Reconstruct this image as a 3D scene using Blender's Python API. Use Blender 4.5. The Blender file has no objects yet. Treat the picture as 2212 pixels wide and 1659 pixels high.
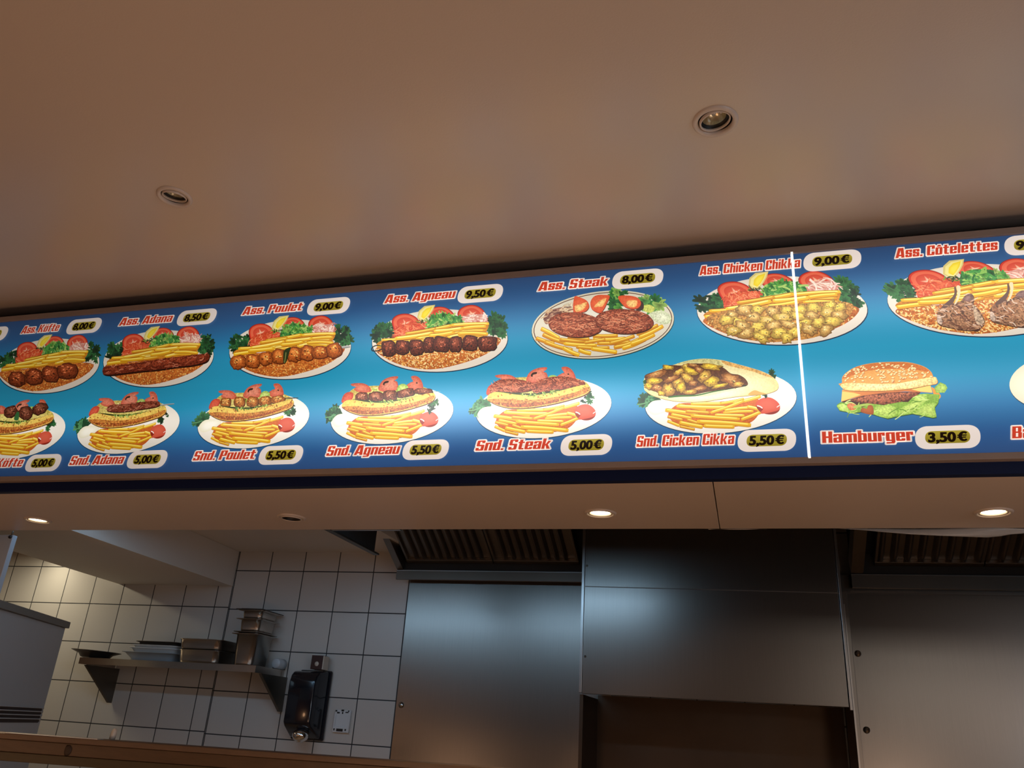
import bpy, bmesh, math, random
from mathutils import Vector, Matrix
from mathutils.geometry import tessellate_polygon

S = bpy.context.scene
COL = S.collection
EYE = 1.5                                   # camera height above the floor
F = 1761.25                                 # focal length for a 2212 px wide frame
R0 = Vector((.9633864, .2610578, .0611186))     # camera right
R1 = Vector((-.0491230, .3959560, -.9169546))   # camera down
R2 = Vector((-.2635785, .8803793, .3942825))    # camera forward

# ------------------------------------------------------------------ camera, world, lights, exposure
cam_d = bpy.data.cameras.new('camera')
cam = bpy.data.objects.new('camera', cam_d)
COL.objects.link(cam)
cam_d.sensor_fit = 'HORIZONTAL'
cam_d.sensor_width = 36.0
cam_d.lens = F / 2212 * 36.0
cam_d.clip_start = .05
m = Matrix.Identity(4)
for i in range(3):
    m[i][0], m[i][1], m[i][2] = R0[i], -R1[i], -R2[i]
m[2][3] = EYE
cam.matrix_world = m
S.camera = cam
S.view_settings.view_transform = 'Standard'
S.view_settings.look = 'None'
S.view_settings.exposure = 0.0
S.view_settings.gamma = 1.0
S.view_settings.use_curve_mapping = False
S.cycles.use_denoising = True
S.cycles.max_bounces = 8
S.cycles.diffuse_bounces = 4
S.cycles.sample_clamp_indirect = 4.0

W = bpy.data.worlds.new('world')
S.world = W
W.use_nodes = True
W.node_tree.nodes['Background'].inputs[0].default_value = (.30, .33, .36, 1)
W.node_tree.nodes['Background'].inputs[1].default_value = .03


def area(name, loc, rot, sx, sy, power, col):
    l = bpy.data.lights.new(name, 'AREA')
    l.shape = 'RECTANGLE'
    l.size, l.size_y, l.energy, l.color = sx, sy, power, col
    o = bpy.data.objects.new(name, l)
    o.location = loc
    o.rotation_euler = rot
    COL.objects.link(o)
    return o


def bulb(name, loc, power, col, r=.1):
    l = bpy.data.lights.new(name, 'POINT')
    l.energy, l.color, l.shadow_soft_size = power, col, r
    o = bpy.data.objects.new(name, l)
    o.location = loc
    COL.objects.link(o)
    return o


WARM = (1.0, .54, .28)
COOL = (.55, .78, 1.0)
# door light of the shop front behind the camera, added cool fill at the right for hood and plastic sheet
area('door_daylight', (2.1, -4.3, EYE + .90), (math.radians(90), 0, 0), 1.5, .40, 7, (.98, .93, .86))
area('side_cool_fill', (2.95, -.6, EYE + .1), (0, math.radians(90), 0), 1.0, 2.0, 20, COOL)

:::

PROBLEM DETAILS ▸ Starting with the first line of the data above and ending with the line containing "R2 = Vector((-.2635785, .8803793, .3942825))", please restate every line exactly, leaving images out.

RESULT FOR THIS TASK ▸
Reconstruct this image as a 3D scene using Blender's Python API. Use Blender 4.5. The Blender file has no objects yet. Treat the picture as 2212 pixels wide and 1659 pixels high.
import bpy, bmesh, math, random
from mathutils import Vector, Matrix
from mathutils.geometry import tessellate_polygon

S = bpy.context.scene
COL = S.collection
EYE = 1.5                                   # camera height above the floor
F = 1761.25                                 # focal length for a 2212 px wide frame
R0 = Vector((.9633864, .2610578, .0611186))     # camera right
R1 = Vector((-.0491230, .3959560, -.9169546))   # camera down
R2 = Vector((-.2635785, .8803793, .3942825))    # camera forward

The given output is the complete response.